A Novel, Market Based Mechanism to Incentivize Efficient Groundwater/Energy use in Indian Agriculture – Setting Up a Field Experiment in Gujarat
Background and goals
Indian agriculture is engulfed in a groundwater-energy crisis that threatens its sustainability and the country’s food security. What the impacts of “running out of water” may turn out to be is hard to predict, but it is important to understand what groundwater depletion may entail both for the hundreds of millions of farmers who rely on groundwater for their livelihood and the land which they irrigate. One possibility is an acceleration in the rates of exit from agriculture and rural-urban migration, processes that are considered by many in India, including some policy makers, to be socially undesirable. In this research, we attempt to understand the extent and patterns of groundwater related rural-urban migration and exit from agriculture in the state of Gujarat: how large of a factor is groundwater depletion in driving these processes, how they compare to “normal” exit from agriculture, how they differ across social groups and caste boundaries, and how they impact the ownership and cultivation of land `left behind’.
Approach
When it comes to groundwater utilization, as well as depletion, northern Gujarat has, in many ways, been somewhat ahead of the rest of the country. Farmers have been utilizing groundwater since the early 1960s, using increasingly powerful pumps, deeper tube-wells and sophisticated social organization to pursue the declining water tables. Today, evidence of scarcity is pervasive, and includes shrinking irrigated areas, declining water quality, and increasingly, the drying up of wells. In parts of Mehasana district, the PI has gathered evidence for rapid water table declines at the rate of 3 m/year, a rate unmatched anywhere else in the country (Columbia Water Center 2010), and the same surveys show that the average farmer predicts his/her well will dry out in 6 years.
In some villages, where hydro-geological conditions are more averse, and depletion has occurred faster, local anecdotal reports as well as preliminary qualitative surveys we conducted suggest depletion has already induced large fractions of the population to migrate from the village in search of non-agricultural incomes in cities. For example, in a village where depletion is extreme, in the words of the village head, “Young lads all live in Ahmedabad [capital city] now. What will they do here? There is no water“. These reports also suggest farmers’ ability to respond and to adapt has been strongly affected by caste and socioeconomic lines, with the poorest tending to lose access to water first but also to have the least capacity to adapt to the transition to urban areas.

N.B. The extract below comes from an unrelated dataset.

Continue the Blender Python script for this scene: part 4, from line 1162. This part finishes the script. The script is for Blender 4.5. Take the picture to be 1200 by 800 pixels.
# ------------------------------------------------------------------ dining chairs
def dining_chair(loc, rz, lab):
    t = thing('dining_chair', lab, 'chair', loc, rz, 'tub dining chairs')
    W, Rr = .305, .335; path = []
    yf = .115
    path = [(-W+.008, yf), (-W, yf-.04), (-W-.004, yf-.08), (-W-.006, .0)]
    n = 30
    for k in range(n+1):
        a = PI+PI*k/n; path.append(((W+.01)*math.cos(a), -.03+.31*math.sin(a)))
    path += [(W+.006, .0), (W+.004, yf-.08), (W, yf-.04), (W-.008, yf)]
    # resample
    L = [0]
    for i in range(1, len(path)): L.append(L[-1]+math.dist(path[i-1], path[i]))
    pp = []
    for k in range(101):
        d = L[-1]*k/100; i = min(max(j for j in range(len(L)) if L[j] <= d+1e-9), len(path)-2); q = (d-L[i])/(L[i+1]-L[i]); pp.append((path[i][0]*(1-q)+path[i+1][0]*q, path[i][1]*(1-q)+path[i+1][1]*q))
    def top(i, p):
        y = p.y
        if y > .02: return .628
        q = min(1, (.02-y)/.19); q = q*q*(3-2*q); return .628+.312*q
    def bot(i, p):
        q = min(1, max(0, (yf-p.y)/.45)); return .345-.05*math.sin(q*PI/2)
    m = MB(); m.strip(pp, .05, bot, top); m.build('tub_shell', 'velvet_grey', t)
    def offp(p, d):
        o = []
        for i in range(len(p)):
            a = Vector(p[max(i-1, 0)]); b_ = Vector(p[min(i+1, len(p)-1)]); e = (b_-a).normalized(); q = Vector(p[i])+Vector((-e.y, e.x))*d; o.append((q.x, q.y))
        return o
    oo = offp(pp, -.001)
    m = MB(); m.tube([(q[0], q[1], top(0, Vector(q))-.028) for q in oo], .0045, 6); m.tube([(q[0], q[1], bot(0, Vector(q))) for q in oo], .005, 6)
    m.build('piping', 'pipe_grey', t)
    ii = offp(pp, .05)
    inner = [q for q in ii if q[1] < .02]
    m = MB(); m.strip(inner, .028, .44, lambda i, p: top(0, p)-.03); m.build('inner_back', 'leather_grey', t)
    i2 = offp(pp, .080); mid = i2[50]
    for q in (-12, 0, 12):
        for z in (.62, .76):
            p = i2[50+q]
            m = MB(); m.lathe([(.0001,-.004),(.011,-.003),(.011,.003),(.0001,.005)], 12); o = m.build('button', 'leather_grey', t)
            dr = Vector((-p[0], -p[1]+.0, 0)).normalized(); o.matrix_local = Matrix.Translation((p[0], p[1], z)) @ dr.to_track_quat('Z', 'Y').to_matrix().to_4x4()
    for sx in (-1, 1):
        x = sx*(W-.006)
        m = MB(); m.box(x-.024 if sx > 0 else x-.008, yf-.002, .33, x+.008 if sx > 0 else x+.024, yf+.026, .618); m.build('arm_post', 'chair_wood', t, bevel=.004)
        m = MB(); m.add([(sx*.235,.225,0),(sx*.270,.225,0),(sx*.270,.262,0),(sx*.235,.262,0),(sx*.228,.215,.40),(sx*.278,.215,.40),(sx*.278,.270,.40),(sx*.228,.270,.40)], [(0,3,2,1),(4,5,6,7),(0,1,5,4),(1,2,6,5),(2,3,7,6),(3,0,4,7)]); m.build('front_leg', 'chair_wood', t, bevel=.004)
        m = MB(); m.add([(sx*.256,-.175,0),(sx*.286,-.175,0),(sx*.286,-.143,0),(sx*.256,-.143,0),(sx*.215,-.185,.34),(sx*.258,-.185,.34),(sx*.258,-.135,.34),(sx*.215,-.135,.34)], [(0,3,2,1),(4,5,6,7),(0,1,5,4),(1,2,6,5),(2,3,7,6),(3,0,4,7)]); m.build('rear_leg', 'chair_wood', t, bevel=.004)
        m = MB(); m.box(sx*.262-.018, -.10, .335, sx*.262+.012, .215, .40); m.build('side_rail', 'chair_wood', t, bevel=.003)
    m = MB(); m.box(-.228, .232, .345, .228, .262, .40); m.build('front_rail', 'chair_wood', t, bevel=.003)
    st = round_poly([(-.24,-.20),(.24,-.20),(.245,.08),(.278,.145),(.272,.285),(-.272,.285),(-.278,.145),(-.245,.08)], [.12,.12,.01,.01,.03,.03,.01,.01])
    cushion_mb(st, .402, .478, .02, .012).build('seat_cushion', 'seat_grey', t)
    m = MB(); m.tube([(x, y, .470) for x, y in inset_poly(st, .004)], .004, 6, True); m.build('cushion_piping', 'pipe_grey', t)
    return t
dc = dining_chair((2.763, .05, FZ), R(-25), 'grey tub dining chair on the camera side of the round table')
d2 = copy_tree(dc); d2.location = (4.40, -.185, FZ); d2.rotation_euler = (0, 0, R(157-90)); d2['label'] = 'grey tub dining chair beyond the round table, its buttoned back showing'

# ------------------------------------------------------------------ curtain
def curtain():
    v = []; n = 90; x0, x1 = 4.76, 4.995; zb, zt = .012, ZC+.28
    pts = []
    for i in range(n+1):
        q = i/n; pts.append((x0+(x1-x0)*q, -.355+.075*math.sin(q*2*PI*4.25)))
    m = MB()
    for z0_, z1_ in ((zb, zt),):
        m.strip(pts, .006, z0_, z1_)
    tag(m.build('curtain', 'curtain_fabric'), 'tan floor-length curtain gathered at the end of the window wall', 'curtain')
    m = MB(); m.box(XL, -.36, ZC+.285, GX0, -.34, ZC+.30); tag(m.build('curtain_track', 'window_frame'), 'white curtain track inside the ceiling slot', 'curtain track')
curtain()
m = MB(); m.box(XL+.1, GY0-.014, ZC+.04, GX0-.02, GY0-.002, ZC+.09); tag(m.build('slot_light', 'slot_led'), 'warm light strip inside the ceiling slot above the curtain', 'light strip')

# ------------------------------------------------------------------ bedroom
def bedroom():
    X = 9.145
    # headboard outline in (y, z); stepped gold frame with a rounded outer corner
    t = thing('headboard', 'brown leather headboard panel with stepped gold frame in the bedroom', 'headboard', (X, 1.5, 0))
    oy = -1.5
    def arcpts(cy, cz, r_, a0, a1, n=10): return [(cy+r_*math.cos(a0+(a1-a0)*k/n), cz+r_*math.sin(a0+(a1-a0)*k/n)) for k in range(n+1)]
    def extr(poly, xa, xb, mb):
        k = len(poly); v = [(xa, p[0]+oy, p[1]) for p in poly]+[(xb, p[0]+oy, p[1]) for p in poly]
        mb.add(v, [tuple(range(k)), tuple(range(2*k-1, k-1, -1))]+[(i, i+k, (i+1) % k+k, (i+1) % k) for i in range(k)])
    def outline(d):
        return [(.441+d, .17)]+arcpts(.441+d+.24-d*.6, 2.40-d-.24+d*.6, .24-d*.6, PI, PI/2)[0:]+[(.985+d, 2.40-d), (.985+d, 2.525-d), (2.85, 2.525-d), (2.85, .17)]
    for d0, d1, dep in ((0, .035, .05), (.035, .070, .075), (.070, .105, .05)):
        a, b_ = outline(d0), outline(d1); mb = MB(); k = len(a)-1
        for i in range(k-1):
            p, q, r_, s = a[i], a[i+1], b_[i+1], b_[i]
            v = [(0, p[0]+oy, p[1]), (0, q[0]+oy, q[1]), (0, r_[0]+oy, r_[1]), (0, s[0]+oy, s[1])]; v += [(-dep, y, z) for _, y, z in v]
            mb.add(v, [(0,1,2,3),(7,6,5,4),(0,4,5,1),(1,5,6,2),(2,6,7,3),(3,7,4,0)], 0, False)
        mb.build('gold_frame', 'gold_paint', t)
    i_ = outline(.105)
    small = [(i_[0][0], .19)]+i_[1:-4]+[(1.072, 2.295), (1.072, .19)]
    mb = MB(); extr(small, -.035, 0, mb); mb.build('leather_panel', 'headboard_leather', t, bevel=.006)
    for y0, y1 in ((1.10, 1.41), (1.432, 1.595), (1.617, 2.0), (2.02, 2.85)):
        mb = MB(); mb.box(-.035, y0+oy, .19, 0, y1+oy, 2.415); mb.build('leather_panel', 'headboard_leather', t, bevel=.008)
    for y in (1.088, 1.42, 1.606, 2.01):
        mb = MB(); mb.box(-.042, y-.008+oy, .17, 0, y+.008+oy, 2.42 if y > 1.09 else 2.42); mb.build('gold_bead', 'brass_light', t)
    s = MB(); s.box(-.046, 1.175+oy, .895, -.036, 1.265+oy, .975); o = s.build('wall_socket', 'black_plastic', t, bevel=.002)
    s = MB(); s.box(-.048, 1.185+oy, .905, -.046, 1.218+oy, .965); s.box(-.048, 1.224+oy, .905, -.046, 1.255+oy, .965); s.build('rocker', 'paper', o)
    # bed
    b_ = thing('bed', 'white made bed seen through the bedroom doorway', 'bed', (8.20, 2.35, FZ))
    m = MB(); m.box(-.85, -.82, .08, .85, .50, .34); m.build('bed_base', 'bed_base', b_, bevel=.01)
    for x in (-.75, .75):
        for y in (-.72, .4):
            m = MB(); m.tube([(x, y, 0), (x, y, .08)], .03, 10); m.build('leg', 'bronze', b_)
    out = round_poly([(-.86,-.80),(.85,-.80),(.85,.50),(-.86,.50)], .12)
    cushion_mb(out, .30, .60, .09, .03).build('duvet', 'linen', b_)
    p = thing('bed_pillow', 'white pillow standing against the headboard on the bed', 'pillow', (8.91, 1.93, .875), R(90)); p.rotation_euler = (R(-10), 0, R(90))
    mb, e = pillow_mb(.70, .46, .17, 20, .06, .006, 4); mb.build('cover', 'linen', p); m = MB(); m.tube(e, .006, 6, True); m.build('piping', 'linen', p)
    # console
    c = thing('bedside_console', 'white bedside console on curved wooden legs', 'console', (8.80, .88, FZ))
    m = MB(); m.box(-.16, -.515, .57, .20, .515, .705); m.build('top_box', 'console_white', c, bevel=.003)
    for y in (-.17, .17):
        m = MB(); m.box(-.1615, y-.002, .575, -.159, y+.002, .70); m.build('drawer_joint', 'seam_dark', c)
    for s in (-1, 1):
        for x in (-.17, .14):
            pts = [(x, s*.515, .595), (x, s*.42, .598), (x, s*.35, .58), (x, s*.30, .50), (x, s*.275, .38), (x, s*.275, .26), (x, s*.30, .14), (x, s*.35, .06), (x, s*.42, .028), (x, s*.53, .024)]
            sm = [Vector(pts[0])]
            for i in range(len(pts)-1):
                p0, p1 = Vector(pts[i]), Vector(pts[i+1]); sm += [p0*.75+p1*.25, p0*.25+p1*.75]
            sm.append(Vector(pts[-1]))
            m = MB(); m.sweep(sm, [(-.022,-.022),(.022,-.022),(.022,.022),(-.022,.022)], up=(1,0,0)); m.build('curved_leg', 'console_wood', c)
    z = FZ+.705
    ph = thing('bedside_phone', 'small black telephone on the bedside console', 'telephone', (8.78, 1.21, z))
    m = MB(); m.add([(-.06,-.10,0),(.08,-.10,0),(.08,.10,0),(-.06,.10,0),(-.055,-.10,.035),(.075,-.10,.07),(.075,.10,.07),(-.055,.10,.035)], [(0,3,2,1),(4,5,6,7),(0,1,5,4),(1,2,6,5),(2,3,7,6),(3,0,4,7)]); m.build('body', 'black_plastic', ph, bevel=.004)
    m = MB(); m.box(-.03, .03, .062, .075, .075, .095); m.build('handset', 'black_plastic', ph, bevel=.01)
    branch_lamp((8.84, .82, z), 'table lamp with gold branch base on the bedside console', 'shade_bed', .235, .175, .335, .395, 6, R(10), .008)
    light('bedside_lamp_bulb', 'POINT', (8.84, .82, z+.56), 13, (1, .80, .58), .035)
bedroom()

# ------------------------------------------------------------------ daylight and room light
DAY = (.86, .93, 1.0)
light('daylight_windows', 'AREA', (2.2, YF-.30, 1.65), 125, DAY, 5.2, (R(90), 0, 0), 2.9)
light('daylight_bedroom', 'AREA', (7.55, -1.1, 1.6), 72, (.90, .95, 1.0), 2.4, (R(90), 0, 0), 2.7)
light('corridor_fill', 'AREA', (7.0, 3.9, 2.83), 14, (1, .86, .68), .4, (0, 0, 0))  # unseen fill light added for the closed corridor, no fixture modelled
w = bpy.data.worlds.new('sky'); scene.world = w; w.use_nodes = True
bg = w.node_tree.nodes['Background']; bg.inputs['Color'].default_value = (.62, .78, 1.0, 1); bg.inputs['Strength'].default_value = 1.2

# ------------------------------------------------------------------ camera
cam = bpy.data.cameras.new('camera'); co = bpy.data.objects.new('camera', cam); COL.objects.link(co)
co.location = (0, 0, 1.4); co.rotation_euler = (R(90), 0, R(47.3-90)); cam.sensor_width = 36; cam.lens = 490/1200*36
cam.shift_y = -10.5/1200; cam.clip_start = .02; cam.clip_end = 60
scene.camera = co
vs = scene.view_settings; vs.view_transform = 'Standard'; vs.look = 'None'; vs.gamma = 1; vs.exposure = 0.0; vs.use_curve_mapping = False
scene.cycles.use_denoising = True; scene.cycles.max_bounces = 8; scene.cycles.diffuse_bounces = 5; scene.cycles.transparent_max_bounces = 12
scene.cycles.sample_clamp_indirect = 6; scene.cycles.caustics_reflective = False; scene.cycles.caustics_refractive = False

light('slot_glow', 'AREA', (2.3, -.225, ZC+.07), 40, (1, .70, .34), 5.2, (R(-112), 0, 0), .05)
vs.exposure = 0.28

To assess these hypothesis, we will begin by surveying 750 households spanning 15 villages across a rainfall gradient in northern Gujarat. This survey will attempt to relate groundwater conditions (from Piezometric data and well depth) to the extent of migration away from villages, the extent to which it is reported to be water related, the fate of land left behind, and to the occupational choices of the village’s younger generation, as these vary across caste and socio-economic boundaries. In parallel, we will explore systematic ways to colelct migrants’ contact details in order to interview them. Following these surveys, we will proceed to fine tune and extend the survey in level of details and coverage.
We plan to complete the initial survey by September and the more advanced survey by November. By December we plan to complete a first draft of a paper describing our findings.